STATED PROBLEM
In the listing below, locate the line containing "Write part 3" and the line containing "240), .5), e, smooth=False)". Output both of them and every line between, exactly as written, and nothing more.

SUPPLIED DATA
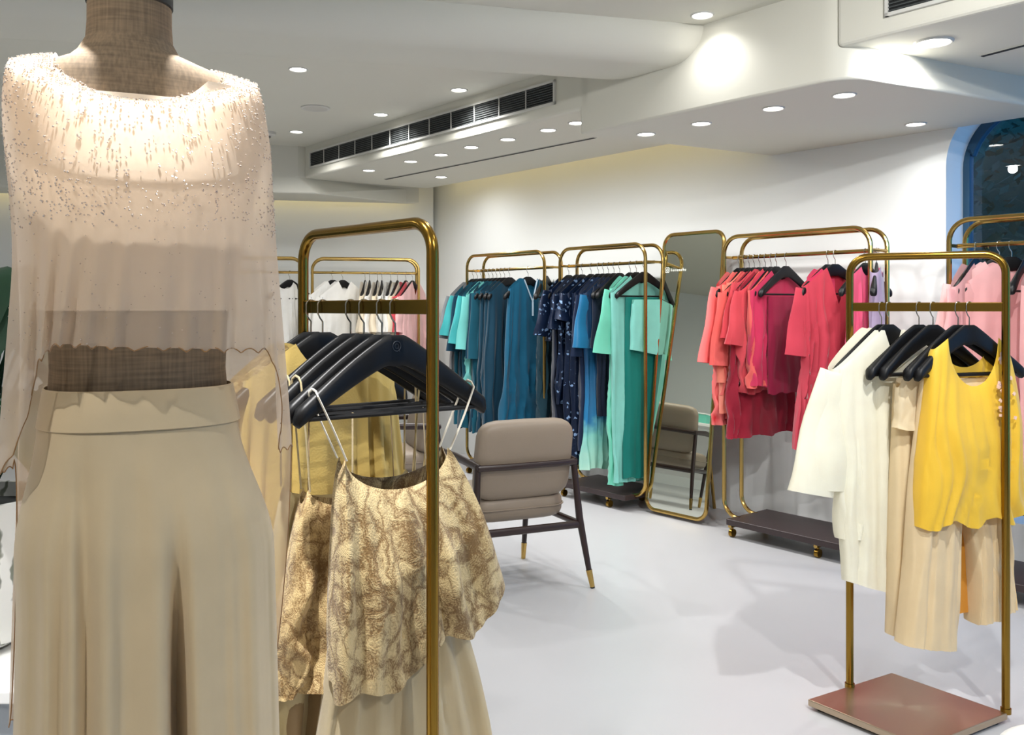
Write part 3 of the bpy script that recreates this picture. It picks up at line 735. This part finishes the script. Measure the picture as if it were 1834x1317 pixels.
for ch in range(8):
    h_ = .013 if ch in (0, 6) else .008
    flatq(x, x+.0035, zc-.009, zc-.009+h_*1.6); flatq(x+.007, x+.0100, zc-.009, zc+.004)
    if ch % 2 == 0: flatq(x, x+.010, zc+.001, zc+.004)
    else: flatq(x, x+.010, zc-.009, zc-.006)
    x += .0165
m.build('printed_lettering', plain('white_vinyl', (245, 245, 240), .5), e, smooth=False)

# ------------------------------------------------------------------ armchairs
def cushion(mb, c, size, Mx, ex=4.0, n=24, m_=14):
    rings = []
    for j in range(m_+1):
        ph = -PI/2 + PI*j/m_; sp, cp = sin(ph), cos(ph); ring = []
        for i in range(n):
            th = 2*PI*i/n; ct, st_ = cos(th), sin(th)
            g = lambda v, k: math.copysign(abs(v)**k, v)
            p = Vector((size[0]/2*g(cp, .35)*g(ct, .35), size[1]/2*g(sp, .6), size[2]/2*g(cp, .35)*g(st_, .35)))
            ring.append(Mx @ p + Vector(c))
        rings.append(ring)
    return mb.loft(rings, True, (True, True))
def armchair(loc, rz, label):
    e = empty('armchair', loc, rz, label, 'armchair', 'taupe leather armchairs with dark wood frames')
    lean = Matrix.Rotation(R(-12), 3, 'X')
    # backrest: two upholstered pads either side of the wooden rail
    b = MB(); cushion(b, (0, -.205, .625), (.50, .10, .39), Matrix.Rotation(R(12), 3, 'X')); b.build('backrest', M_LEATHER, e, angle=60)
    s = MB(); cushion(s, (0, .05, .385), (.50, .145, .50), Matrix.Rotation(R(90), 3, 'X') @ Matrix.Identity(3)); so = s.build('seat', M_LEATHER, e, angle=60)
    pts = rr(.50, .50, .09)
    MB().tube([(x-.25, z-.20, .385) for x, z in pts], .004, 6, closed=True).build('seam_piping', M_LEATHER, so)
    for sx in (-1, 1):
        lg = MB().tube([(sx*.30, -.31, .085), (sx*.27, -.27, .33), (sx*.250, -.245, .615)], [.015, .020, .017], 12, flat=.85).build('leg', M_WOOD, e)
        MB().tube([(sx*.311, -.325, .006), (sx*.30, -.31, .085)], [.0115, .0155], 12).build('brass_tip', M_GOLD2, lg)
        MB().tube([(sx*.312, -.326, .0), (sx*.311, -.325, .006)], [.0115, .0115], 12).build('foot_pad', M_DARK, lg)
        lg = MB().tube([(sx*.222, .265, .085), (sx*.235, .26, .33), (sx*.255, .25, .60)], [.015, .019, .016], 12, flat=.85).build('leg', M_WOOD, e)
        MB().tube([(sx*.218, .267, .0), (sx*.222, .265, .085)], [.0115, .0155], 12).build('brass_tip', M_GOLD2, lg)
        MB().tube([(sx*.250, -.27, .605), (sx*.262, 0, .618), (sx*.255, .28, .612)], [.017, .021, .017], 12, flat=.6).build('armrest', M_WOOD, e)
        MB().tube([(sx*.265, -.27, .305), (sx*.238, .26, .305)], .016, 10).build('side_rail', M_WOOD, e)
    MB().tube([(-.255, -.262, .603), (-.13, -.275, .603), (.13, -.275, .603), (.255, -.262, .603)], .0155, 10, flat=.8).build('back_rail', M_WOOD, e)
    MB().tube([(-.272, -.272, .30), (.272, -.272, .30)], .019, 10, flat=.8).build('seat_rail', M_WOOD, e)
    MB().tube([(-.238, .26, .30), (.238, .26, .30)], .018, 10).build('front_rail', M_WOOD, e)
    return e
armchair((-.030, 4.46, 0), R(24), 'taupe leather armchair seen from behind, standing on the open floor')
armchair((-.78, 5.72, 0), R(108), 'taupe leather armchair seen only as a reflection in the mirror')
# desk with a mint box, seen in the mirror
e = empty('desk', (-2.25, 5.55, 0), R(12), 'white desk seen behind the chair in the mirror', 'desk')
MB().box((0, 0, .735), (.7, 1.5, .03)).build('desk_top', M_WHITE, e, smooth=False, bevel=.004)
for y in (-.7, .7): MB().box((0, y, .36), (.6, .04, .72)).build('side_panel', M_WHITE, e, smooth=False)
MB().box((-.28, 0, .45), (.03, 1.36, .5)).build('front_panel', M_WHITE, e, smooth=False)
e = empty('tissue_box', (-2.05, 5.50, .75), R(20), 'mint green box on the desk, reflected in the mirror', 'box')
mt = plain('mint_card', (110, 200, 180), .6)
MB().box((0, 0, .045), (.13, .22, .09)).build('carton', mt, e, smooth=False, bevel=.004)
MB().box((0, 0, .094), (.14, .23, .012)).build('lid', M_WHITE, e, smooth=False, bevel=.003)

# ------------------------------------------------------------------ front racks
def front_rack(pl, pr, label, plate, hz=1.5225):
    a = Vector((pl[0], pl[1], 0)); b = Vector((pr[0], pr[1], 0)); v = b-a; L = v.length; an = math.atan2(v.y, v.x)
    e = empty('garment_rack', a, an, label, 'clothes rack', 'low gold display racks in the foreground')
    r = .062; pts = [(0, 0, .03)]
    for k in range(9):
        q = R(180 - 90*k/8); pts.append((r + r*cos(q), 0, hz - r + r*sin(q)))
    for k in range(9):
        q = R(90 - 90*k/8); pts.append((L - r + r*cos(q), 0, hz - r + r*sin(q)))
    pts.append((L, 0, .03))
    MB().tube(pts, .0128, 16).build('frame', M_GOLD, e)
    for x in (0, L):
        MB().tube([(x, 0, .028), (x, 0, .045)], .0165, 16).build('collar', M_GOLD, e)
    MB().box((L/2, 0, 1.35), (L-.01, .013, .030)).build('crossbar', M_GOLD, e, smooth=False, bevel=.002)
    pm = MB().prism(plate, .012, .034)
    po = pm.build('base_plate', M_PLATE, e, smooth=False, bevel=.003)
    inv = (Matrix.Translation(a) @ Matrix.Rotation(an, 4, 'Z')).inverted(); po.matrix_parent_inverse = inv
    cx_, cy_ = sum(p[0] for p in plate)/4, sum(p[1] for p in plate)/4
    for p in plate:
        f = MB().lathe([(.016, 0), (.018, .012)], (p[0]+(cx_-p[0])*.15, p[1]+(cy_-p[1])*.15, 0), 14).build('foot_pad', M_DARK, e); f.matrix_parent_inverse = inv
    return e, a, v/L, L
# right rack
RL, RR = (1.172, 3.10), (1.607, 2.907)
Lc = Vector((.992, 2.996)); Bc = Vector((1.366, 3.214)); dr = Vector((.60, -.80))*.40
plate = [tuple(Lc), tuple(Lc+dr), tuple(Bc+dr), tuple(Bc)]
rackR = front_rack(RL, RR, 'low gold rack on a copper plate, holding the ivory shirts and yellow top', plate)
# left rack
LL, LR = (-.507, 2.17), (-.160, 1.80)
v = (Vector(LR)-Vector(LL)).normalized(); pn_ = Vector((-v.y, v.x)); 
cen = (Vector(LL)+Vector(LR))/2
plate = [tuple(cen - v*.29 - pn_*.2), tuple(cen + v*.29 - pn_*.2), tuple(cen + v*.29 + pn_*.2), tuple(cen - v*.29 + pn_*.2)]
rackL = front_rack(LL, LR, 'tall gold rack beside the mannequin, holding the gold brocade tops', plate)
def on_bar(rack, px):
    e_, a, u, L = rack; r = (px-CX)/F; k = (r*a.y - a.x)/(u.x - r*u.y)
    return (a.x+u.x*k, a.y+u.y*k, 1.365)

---

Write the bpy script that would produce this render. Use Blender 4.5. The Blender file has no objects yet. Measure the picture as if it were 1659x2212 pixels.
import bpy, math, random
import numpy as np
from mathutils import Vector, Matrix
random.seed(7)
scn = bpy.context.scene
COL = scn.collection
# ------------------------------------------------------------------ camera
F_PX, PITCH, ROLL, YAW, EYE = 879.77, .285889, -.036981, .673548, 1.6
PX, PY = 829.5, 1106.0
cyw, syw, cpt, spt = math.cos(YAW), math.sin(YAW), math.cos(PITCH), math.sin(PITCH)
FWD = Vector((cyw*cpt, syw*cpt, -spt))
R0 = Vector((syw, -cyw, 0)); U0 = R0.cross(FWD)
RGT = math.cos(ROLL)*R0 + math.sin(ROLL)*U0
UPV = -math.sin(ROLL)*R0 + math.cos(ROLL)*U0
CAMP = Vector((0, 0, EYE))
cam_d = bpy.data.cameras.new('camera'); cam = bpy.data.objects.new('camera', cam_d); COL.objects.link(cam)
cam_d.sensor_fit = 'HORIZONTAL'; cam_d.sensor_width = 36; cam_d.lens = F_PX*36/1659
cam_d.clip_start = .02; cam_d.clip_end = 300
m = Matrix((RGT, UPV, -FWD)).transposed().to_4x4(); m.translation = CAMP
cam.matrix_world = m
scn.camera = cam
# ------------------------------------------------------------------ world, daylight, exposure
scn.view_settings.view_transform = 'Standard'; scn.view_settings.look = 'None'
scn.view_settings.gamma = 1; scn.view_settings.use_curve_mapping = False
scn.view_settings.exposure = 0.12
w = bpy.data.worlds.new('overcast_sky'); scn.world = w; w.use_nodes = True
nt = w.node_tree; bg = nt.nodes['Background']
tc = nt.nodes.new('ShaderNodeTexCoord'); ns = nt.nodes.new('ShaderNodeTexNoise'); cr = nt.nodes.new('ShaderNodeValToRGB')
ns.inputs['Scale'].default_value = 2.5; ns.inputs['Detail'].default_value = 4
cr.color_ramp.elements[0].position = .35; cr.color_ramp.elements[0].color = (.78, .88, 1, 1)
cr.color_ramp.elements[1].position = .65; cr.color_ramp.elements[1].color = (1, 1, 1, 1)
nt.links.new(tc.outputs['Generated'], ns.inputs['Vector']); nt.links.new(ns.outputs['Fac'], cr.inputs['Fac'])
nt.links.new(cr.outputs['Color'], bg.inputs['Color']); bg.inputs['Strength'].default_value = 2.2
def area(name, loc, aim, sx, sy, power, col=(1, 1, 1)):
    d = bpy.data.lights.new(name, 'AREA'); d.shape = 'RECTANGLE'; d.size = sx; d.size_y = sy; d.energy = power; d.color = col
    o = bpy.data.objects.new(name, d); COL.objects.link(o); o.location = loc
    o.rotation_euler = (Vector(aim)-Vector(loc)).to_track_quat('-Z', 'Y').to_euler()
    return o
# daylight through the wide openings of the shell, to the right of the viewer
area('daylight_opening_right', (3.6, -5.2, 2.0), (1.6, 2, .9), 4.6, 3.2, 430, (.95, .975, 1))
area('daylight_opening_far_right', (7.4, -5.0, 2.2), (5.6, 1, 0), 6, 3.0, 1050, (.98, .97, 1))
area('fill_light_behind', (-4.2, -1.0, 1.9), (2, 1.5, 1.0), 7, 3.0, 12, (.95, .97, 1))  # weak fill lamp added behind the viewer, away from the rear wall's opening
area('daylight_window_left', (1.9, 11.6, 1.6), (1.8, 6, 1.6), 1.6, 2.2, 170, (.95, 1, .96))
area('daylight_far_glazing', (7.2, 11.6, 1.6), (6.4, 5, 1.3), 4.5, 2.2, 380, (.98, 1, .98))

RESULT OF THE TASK
Write part 3 of the bpy script that recreates this picture. It picks up at line 735. This part finishes the script. Measure the picture as if it were 1834x1317 pixels.
for ch in range(8):
    h_ = .013 if ch in (0, 6) else .008
    flatq(x, x+.0035, zc-.009, zc-.009+h_*1.6); flatq(x+.007, x+.0100, zc-.009, zc+.004)
    if ch % 2 == 0: flatq(x, x+.010, zc+.001, zc+.004)
    else: flatq(x, x+.010, zc-.009, zc-.006)
    x += .0165
m.build('printed_lettering', plain('white_vinyl', (245, 245, 240), .5), e, smooth=False)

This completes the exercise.